%%

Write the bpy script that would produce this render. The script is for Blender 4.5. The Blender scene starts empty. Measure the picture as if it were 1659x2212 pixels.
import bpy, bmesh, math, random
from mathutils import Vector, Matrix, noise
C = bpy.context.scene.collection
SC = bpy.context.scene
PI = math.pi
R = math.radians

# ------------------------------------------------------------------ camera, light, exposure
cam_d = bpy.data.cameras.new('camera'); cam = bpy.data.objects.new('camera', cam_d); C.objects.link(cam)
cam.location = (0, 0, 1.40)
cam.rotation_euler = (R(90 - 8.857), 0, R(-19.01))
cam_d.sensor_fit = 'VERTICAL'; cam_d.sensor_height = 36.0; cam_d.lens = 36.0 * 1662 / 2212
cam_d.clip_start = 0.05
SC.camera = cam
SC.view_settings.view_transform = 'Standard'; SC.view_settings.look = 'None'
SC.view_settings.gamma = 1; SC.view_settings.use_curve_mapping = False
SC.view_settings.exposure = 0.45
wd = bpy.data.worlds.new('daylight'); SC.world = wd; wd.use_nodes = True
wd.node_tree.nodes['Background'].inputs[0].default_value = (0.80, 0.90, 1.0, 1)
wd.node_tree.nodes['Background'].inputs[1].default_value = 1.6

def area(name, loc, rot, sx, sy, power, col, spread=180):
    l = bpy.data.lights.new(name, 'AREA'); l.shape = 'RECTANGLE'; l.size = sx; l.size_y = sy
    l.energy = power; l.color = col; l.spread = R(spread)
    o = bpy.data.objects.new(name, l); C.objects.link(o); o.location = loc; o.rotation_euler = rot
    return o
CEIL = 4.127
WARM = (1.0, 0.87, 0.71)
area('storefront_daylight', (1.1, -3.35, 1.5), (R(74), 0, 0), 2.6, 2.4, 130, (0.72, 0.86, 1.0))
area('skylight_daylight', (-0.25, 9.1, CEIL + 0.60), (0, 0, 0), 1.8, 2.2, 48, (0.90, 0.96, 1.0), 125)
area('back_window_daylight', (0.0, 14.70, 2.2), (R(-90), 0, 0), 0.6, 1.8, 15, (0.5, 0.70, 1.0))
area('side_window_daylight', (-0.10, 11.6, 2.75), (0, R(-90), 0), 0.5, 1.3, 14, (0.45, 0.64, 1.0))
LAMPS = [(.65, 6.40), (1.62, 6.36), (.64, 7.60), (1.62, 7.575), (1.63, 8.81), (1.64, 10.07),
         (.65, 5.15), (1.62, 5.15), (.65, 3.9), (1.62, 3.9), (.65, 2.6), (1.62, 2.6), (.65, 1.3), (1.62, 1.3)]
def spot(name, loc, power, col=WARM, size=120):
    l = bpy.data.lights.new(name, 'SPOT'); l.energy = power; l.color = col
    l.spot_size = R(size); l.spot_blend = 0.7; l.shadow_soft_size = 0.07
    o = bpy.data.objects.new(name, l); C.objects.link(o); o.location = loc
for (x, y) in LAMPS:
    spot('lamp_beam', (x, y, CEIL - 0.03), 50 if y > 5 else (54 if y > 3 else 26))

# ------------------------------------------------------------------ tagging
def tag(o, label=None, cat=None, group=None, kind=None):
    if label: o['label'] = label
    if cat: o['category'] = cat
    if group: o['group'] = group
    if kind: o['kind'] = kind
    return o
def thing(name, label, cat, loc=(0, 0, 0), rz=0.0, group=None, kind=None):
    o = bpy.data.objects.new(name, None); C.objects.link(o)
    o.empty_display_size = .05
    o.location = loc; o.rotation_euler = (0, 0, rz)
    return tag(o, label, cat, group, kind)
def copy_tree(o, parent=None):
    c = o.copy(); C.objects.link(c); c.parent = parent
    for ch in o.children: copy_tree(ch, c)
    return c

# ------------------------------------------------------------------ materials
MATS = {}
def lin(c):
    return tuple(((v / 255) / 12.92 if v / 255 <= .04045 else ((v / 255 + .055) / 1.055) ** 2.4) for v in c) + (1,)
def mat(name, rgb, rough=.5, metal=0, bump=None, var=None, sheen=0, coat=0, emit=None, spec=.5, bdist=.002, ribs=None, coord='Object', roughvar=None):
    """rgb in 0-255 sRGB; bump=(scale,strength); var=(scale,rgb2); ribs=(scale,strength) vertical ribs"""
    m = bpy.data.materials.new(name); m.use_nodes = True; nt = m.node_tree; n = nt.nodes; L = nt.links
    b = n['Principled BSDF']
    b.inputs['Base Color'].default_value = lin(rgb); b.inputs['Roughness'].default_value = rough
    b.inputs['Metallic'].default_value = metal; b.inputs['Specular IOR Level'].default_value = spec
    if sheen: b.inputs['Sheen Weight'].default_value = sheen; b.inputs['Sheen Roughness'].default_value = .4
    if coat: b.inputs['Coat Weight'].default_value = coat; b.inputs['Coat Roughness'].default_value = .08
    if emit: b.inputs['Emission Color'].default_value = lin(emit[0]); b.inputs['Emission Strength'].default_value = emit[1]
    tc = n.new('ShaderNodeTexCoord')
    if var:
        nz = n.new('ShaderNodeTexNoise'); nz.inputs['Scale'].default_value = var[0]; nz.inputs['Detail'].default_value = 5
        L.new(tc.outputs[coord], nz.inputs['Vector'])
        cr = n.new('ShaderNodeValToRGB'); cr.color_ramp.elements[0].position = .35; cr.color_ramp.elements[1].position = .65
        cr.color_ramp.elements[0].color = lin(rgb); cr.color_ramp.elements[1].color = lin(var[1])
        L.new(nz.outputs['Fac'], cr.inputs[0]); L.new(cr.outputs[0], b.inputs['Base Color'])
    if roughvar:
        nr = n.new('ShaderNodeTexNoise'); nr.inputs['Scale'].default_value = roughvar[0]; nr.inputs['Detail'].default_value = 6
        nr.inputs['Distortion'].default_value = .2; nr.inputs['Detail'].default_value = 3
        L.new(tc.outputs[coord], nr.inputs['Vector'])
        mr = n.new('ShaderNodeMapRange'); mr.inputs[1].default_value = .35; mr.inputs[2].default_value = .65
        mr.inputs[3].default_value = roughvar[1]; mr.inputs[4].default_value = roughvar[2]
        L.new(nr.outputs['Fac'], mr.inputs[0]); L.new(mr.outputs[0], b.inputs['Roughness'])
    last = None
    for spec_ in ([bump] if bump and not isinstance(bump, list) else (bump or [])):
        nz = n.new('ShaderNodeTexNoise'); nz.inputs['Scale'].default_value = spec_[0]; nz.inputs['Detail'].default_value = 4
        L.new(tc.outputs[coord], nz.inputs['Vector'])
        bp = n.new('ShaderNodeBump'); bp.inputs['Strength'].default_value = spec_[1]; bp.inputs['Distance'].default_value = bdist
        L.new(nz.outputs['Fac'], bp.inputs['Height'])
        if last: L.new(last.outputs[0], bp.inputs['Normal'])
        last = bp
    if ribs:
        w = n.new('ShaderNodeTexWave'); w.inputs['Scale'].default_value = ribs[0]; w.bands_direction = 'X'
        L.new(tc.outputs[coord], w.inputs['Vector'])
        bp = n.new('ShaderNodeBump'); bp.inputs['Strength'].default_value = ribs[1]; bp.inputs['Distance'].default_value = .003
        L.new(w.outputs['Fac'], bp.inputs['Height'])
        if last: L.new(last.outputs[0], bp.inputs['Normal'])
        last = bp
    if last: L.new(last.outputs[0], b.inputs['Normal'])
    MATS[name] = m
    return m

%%

* Direction
In this exercise, copy only the lines from the opening line of the material through the line where "R = math.radians" appears.

* Completed task
Write the bpy script that would produce this render. The script is for Blender 4.5. The Blender scene starts empty. Measure the picture as if it were 1659x2212 pixels.
import bpy, bmesh, math, random
from mathutils import Vector, Matrix, noise
C = bpy.context.scene.collection
SC = bpy.context.scene
PI = math.pi
R = math.radians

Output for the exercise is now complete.